Abstract and Keywords

Twentieth-century Orthodox sacramentology displays great methodological diversity. The approach of the Russians Pavel Florensky and Sergius Bulgakov was philosophical and idealist. The Greek academician Panagiotis Trembelas was scholastic. The American liturgist Alexander Schmemann turned toward the existential. Dumitru Staniloae, the Romanian Orthodox professor, advanced the Christological and patristic grounding of sacramentology. Constantin Andronikof, a French civil servant, synthesized several of these approaches and added an apologetic bent. Some display an appreciation for mystagogy; others do not. Despite this diversity, a general doctrinal cohesion is evident, even though Orthodoxy does not rely on a “magisterium” in the Catholic sense.
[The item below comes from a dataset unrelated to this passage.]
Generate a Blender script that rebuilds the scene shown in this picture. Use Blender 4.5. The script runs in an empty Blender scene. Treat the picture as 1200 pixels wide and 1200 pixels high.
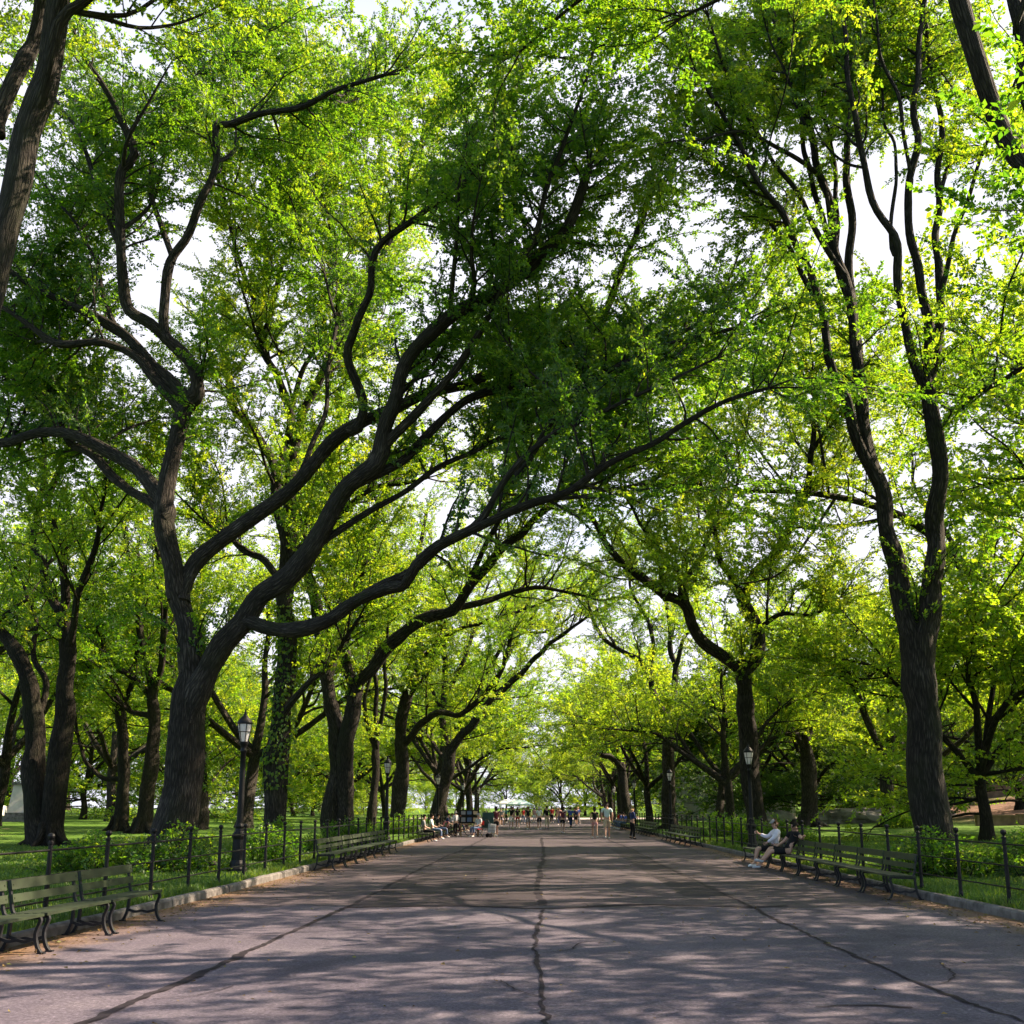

But questions that have dogged Western sacramentology remain undefined, at least as regards their binding character. These include the enumeration of the sacraments, the approach to their “institution,” the question of baptism’s “repetition,” the status of sacraments outside the Orthodox Church, and appropriate terminology to describe the change of the eucharistic elements.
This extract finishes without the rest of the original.